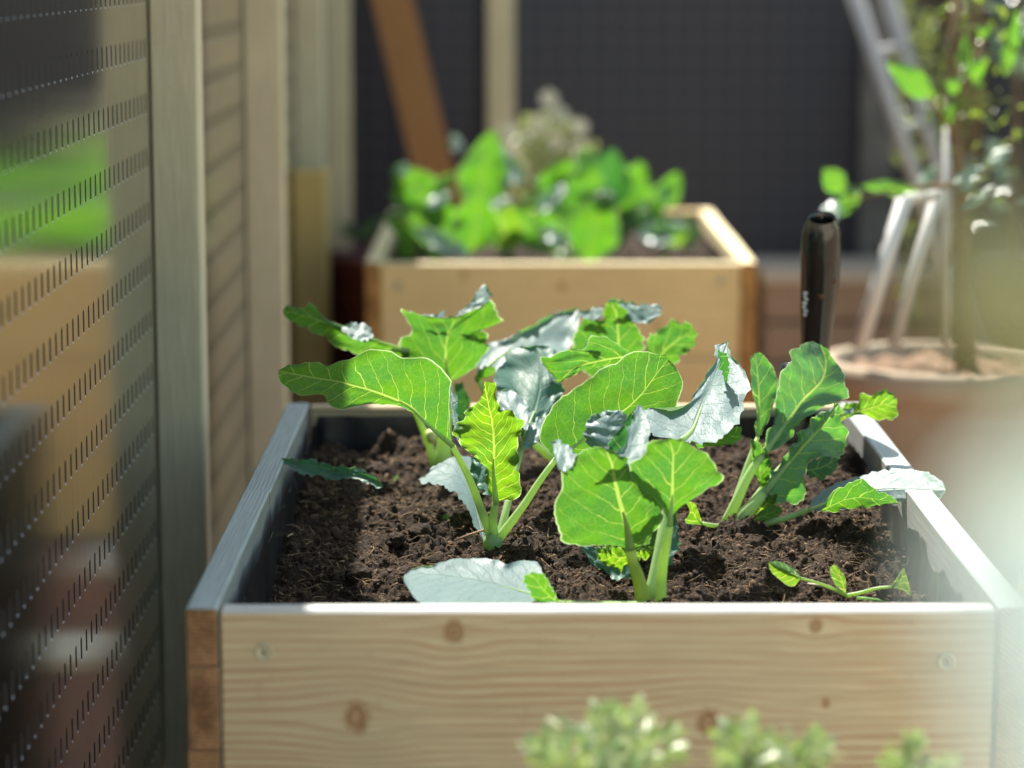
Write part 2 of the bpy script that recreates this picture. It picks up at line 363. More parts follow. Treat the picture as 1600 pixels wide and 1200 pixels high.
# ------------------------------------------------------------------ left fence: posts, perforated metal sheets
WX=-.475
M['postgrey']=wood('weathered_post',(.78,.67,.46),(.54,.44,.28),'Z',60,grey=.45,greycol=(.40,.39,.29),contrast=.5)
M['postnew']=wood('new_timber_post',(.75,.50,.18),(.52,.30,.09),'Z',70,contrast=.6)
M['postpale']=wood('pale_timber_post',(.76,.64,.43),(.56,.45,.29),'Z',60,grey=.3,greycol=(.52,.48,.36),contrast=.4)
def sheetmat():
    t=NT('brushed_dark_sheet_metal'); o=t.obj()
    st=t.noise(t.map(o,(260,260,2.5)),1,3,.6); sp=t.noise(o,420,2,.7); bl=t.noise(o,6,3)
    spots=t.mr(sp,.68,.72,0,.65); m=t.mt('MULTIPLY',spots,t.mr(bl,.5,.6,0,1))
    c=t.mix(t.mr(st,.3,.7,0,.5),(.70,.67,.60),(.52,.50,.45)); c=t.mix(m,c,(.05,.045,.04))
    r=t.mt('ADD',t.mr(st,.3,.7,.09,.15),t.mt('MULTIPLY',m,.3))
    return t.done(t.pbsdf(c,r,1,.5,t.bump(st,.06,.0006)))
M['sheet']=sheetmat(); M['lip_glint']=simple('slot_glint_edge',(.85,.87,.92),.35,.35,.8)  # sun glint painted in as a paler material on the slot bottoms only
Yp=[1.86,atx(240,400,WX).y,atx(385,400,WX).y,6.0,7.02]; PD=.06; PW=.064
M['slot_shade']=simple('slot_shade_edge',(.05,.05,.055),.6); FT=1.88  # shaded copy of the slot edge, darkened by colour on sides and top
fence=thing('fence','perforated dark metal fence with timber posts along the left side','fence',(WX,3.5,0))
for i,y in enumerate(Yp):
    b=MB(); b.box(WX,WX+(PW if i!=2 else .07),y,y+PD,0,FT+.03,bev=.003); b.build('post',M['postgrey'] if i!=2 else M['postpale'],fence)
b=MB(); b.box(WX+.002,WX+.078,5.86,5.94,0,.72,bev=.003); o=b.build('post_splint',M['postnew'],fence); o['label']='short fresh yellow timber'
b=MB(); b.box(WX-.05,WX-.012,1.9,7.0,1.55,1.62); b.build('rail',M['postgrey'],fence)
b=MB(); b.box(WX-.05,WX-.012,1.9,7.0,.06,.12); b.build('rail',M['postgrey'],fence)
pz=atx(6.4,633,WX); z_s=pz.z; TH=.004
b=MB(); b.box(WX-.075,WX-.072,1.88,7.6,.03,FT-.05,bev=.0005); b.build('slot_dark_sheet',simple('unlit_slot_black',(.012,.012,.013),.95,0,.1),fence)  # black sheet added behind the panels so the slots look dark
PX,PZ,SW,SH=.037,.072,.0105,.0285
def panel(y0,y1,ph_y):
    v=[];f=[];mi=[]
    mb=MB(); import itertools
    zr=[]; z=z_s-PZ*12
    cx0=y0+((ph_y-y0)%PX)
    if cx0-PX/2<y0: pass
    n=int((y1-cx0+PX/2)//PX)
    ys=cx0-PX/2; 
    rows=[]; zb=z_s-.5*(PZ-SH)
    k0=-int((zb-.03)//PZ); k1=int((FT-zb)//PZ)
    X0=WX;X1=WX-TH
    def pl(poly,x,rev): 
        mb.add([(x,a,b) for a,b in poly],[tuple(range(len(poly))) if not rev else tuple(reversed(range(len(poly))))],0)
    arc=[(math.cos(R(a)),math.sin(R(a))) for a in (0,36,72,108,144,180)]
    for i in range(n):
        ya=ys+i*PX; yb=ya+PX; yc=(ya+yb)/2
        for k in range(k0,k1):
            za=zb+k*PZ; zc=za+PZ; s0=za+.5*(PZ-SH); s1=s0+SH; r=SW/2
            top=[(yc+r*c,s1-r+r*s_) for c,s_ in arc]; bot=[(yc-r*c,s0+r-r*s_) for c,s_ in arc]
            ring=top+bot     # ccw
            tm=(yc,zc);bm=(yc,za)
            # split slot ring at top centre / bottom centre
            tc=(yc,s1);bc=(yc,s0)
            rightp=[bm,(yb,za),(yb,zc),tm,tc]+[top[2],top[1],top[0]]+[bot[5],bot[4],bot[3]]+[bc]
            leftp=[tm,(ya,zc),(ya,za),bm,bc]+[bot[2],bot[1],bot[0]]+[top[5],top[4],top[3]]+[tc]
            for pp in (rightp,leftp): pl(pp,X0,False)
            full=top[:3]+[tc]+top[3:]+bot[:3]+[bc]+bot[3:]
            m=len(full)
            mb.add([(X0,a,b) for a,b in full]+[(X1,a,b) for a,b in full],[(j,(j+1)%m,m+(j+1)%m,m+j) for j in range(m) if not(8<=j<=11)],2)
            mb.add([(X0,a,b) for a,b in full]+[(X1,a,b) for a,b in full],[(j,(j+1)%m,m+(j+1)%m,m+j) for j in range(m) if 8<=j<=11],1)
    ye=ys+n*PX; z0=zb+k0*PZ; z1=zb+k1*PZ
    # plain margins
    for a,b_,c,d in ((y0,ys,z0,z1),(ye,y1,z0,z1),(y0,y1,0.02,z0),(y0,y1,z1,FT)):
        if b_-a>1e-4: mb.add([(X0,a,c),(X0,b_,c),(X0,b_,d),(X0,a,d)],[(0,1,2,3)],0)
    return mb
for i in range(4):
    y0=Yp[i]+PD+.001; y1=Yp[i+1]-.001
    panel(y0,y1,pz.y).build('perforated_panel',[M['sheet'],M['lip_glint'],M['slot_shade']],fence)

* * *

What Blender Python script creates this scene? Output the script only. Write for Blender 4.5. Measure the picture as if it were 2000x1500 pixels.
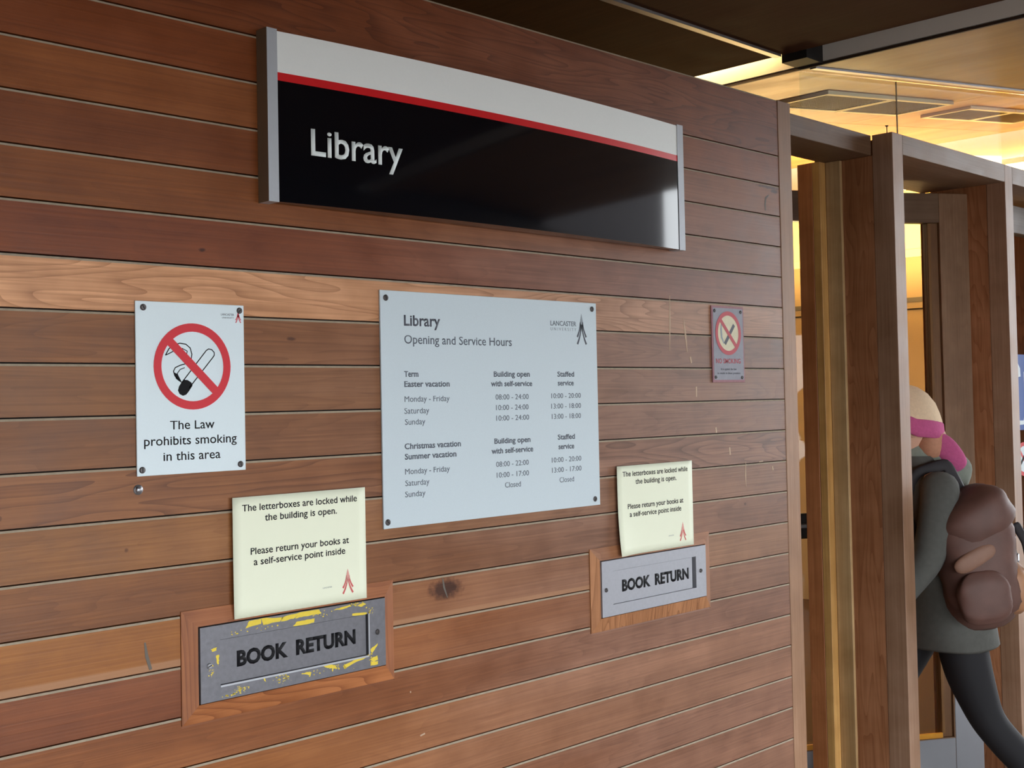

_GOAL_
Say how many lines in this listing hold the string "script", giving the count and nothing more.

_EXERCISE OUTPUT_
2